>> begin Source data
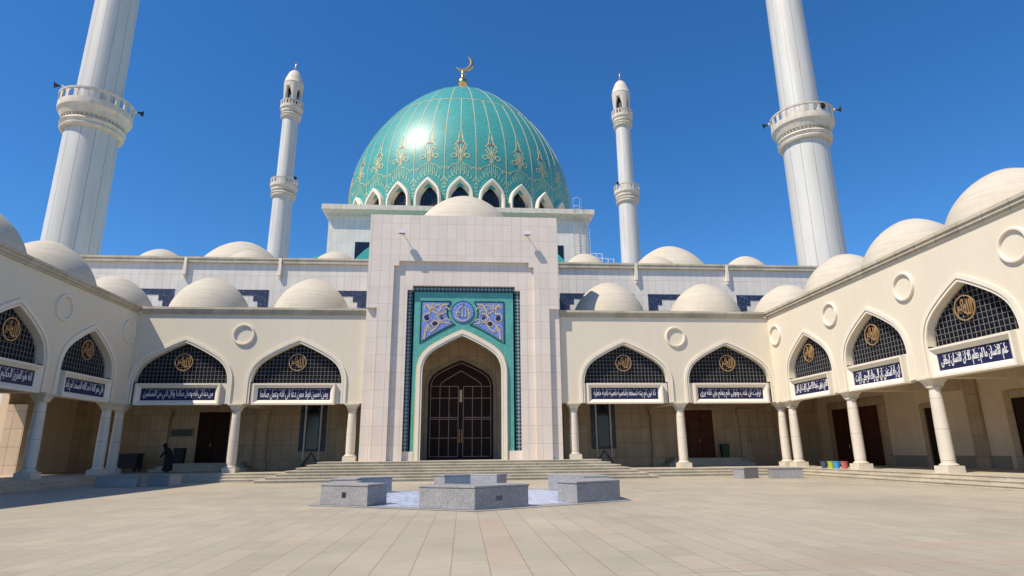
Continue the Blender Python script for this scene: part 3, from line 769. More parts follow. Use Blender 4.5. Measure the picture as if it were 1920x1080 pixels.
# spandrels: blue panels in a black outline with gold arabesques
def spandrel(s):
    cx, cz = -.07, 9.62
    P = [(-2.58, 10.28)] + [(-.78, 10.28)] + [(cx+.93*math.cos(R(a)), cz+.93*math.sin(R(a))) for a in (140, 155, 170, 185, 200, 215, 228)] + [(-.50, 8.85)]
    P += [(-.95, 8.66), (-1.4, 8.42), (-1.9, 8.13), (-2.3, 7.87), (-2.60, 7.70)]
    cen = (-1.75, 9.45)
    m_ = (lambda p: (2*cx-p[0], p[1])) if s > 0 else (lambda p: p)
    ins = [(cen[0]+(x-cen[0])*.90, cen[1]+(z-cen[1])*.90) for x, z in P]
    f = MB(); f.prism_xz([m_(p) for p in ins], .925, .949); o = f.build('spandrel_panel', m_blue, por)
    e = MB(); q = [m_(p) for p in P]; ribbon(e, q+[q[0]], .055, .92, .948); e.build('outline', m_black, o)
    ar = MB(); dk = MB()
    def curl(x, z, r, a0, a1, w=.07, w2=.03): 
        n = 16; pts = []
        for i in range(n+1):
            tt = i/n; aa = R(a0+(a1-a0)*tt); rr = r*(1-.55*tt); pts.append(m_((x+rr*math.cos(aa), z+rr*math.sin(aa))))
        ribbon(ar, pts, w, .905, .925, w2)
    for (x, z, r, a0, a1) in ((-2.2, 9.25, .30, 60, 420), (-1.55, 9.85, .26, 200, -160), (-2.25, 9.9, .22, -60, 250), (-1.35, 9.25, .27, 100, 440), (-1.75, 8.85, .26, 0, 330), (-1.1, 9.75, .2, 0, 300), (-2.25, 8.6, .2, 90, -220), (-1.0, 9.05, .16, 0, 300)):
        curl(x, z, r, a0, a1)
    for pts in ([(-2.35, 7.95), (-2.3, 8.4), (-2.1, 8.8), (-1.9, 9.0)], [(-2.3, 10.1), (-2.0, 9.75), (-1.7, 9.55), (-1.3, 9.5), (-1.05, 9.6)], [(-2.0, 8.4), (-1.7, 8.6), (-1.45, 9.0), (-1.2, 8.95), (-.8, 8.9)],
                [(-1.0, 10.1), (-1.3, 10.05), (-1.5, 9.7), (-1.6, 9.4), (-1.75, 9.1)], [(-1.9, 10.12), (-1.95, 9.8), (-2.1, 9.5), (-2.3, 9.5)]):
        ribbon(ar, [m_(p) for p in pts], .10, .903, .925, .04)
    ar.build('arabesque', m_goldtile, o)
    for (x, z, r) in ((-2.2, 9.25, .17), (-1.72, 8.9, .15), (-1.3, 9.3, .13)): dk = MB(); dk.prism_xz([m_(p) for p in arc_pts(x, z, r, 0, 345, 14)], .915, .9245); dk.build('flower', m_navy, o)
spandrel(-1); spandrel(1)
md = MB(); md.prism_xz(arc_pts(-.07, 9.62, .66, 0, 352, 40), .925, .949); mo = md.build('roundel', m_blue, por)
rb = MB(); ribbon(rb, arc_pts(-.07, 9.62, .68, 0, 360, 40), .04, .915, .949); rb.build('rim', m_navy, mo)
_a = fit_text(text_mesh(shape('الله'), .01, -.006), -.48, .30, 9.32, 9.84, .905, .012); _a.materials.append(m_palegold); link('lettering', _a, mo)
wr = MB(); ribbon(wr, arc_pts(-.07, 9.58, .5, 200, 345, 16), .05, .9, .925); ribbon(wr, [(-.52, 9.5), (-.3, 9.85), (-.07, 10.0), (.2, 9.8), (.4, 9.45)], .05, .9, .925); wr.build('tendril', m_palegold, mo)
rd = MB(); ribbon(rd, [(-.07, 9.98), (-.02, 10.2)], .08, .9, .925, .03); rd.build('flame', m_redtile, mo)
# porch behind the arch
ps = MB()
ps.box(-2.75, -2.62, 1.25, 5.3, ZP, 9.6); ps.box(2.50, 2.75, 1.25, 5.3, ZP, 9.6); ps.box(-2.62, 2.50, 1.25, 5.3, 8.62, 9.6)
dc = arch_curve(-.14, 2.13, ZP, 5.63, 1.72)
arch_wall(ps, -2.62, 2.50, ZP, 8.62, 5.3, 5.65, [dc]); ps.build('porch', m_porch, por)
pm = MB(); arch_band(pm, dc, .0, .22, 5.23, 5.299); pm.build('porch_arch_moulding', m_dado, por)
dp = MB(); arch_fill(dp, offset_curve(dc, -.003), 5.60, 5.75); dr = dp.build('portal_door', m_wood, por)
gl = MB(); y0, y1 = 5.56, 5.60
ic = offset_curve(dc, -.16); ribbon(gl, [p for p in ic if p[1] > 5.5], .05, y0, y1)
ribbon(gl, [(-1.49, 5.63), (-1.45, 5.83), (-1.14, 6.07), (-.14, 6.66), (.86, 6.07), (1.17, 5.83), (1.21, 5.63)], .05, y0, y1)
for s in (-1, 1):
    for k in range(4): x = -.14+s*(.165+k*.605); ribbon(gl, [(x, 1.14), (x, 5.63)], .042, y0, y1)
    for z in (1.14, 2.30, 3.50, 3.61, 4.86, 5.63): ribbon(gl, [(-.14+s*.165, z), (-.14+s*1.98, z)], .042, y0, y1)
gl.build('gilded_strip', m_doorline, dr)
for s in (-1, 1):
    h = MB(); h.tube([(-.14+s*.08, 5.52, 2.0), (-.14+s*.08, 5.47, 2.4), (-.14+s*.08, 5.52, 2.85)], .035, 8); h.build('handle', m_gold, dr)
lk = MB(); lk.box(-.22, -.06, 5.53, 5.60, 4.6, 5.4); lk.build('lock_plate', m_bronze, dr)

# floodlights on arms above the archway
def floodlight(x, z, label):
    t = thing('floodlight', label, 'floodlight', (x, PY+.46, z), 0, 'floodlights on the portal')
    a = MB(); a.tube([(0, 0, 0), (0, -.30, .0), (0, -.50, .02)], .022, 8); a.box(-.07, .07, -.02, 0, -.07, .07); a.build('arm', m_whitept, t)
    h = MB(); h.prism_xz([(-.20, -.13), (.20, -.13), (.16, .10), (-.16, .10)], -.64, -.40); h.build('lamp_housing', m_whitept, t, (0, 0, -.06))
    g = MB(); g.box(-.17, .17, -.60, -.44, -.205, -.191); g.build('lamp_glass', m_glass, t)
floodlight(-3.90, 14.45, 'small white floodlight on an arm at the upper left of the portal')
floodlight(3.75, 14.5, 'small white floodlight on an arm at the upper right of the portal')

# ------------------------------------------------------------------ prayer hall
hall = thing('prayer_hall', 'large white marble prayer hall crowned by a huge turquoise dome, behind the portal', 'mosque', (0, 44, 0))
ZH = 15.37
wl = MB(); wl.box(-36, 36, 0, 90, .0, ZH-.42); wl.build('wall', m_marble, hall)
SEC = [(-36, -20.35), (-20.15, -13.62), (-13.48, 13.05), (13.2, 20.25), (20.4, 36)]
cp = MB()
for a, b in SEC: cp.box(a, b, -.20, .3, ZH-.42, ZH-.14); cp.box(a, b, -.25, .3, ZH-.14, ZH)
cp.build('parapet', m_cornice, hall)
for x in (-20.25, -13.55, 13.12, 20.33):
    b = MB(); b.box(x-.17, x+.03, -.27, -.001, ZH-1.35, ZH-.03); b.box(x-.13, x+.0, -.22, -.001, ZH-1.55, ZH-1.351); b.build('gutter_bracket', m_trim, hall)
# blue stepped frames on the wall
def stepped_frame(x0, x1, z1):
    f = MB(); h = .42
    f.box(x0, x1, -.03, -.001, z1-h, z1)
    for xa, d in ((x0, 1), (x1, -1)):
        for k, (wd, zz) in enumerate(((1.05, .42), (.72, .84), (.42, 1.26))):
            q = sorted((xa, xa+d*wd)); f.box(q[0], q[1], -.03, -.001, z1-h-.42*(k+1), z1-h-.42*k)
        q = sorted((xa, xa+d*.30)); f.box(q[0], q[1], -.03, -.001, 9.8, z1-h-1.26)
    f.build('tile_frame', m_frieze, hall)
for a, b in ((-26.8, -20.9), (-19.9, -14.3), (-13.0, -7.2), (7.1, 12.8), (13.9, 19.8), (20.9, 26.8)): stepped_frame(a, b, 12.97)
# small domes on the roof of the hall
sd = rdome_mesh(2.05, 2.1); bdm = rdome_mesh(3.95, 4.25)
ZR = ZH-.42
for x, s_ in ((-23.7, .97), (-17.0, .97), (-10.35, .98), (9.75, 1.06), (15.7, 1.0), (23.4, 1.06)): o = link('roof_dome', sd, hall, (x, 3.2, ZR+.01)); o.scale = (1, 1, s_)
for x, s_ in ((-19.15, 1), (18.4, 1.06)): o = link('roof_dome', bdm, hall, (x, 7.6, ZR+.02)); o.scale = (1, 1, s_)
# block under the great dome
BX = -.62
bk = MB(); bk.box(BX-13.55, BX+13.55, 16, 43, ZR, 25.2)
bo = bk.build('drum_block', m_marble, hall)
bcn = MB(); bcn.box(BX-13.75, BX+13.75, 15.8, 43.2, 25.2, 25.45); bcn.box(BX-14.2, BX+14.2, 15.25, 43.6, 25.72, 26.25)
v0 = [(BX-13.75, 15.8, 25.45), (BX+13.75, 15.8, 25.45), (BX+13.75, 43.2, 25.45), (BX-13.75, 43.2, 25.45)]; v1 = [(BX-14.2, 15.25, 25.72), (BX+14.2, 15.25, 25.72), (BX+14.2, 43.6, 25.72), (BX-14.2, 43.6, 25.72)]
bcn.add(v0+v1, [(k, (k+1)%4, 4+(k+1)%4, 4+k) for k in range(4)])
bcn.build('cornice', m_minst, bo)
for x in (-10.15, 9.05):
    wn = MB(); wn.box(x-1.2, x+1.2, 15.96, 15.999, 18.0, 22.4); wn.build('window', m_glass, bo)
# turquoise vault between portal and dome block, and side roofs
tv = MB(); n = 24; P = [(BX*.6+10.5*math.cos(math.pi*i/n), 16.9+5.5*math.sin(math.pi*i/n)) for i in range(n+1)]
P = [(P[0][0], ZR)] + P + [(P[-1][0], ZR)]
tv.prism_xz(P, 10.5, 15.95); tv.build('barrel_roof', m_tealroof, hall)
for s in (1, -1):
    r_ = MB(); a = [(s*13.6+BX, 23.6), (s*18.6+BX, 21.9), (s*18.6+BX, ZR), (s*13.6+BX, ZR)]; r_.prism_xz(a, 22, 42); r_.build('side_roof', m_tealroof, hall)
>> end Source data
-- Given task --
Retype, in the same exact form, the lines of the material above from the line holding "ps.box(-2.75, -2.62, 1.25, 5.3, ZP, 9.6);" through the line holding "dc = arch_curve(-.14, 2.13, ZP, 5.63, 1.72)".

-- Result --
ps.box(-2.75, -2.62, 1.25, 5.3, ZP, 9.6); ps.box(2.50, 2.75, 1.25, 5.3, ZP, 9.6); ps.box(-2.62, 2.50, 1.25, 5.3, 8.62, 9.6)
dc = arch_curve(-.14, 2.13, ZP, 5.63, 1.72)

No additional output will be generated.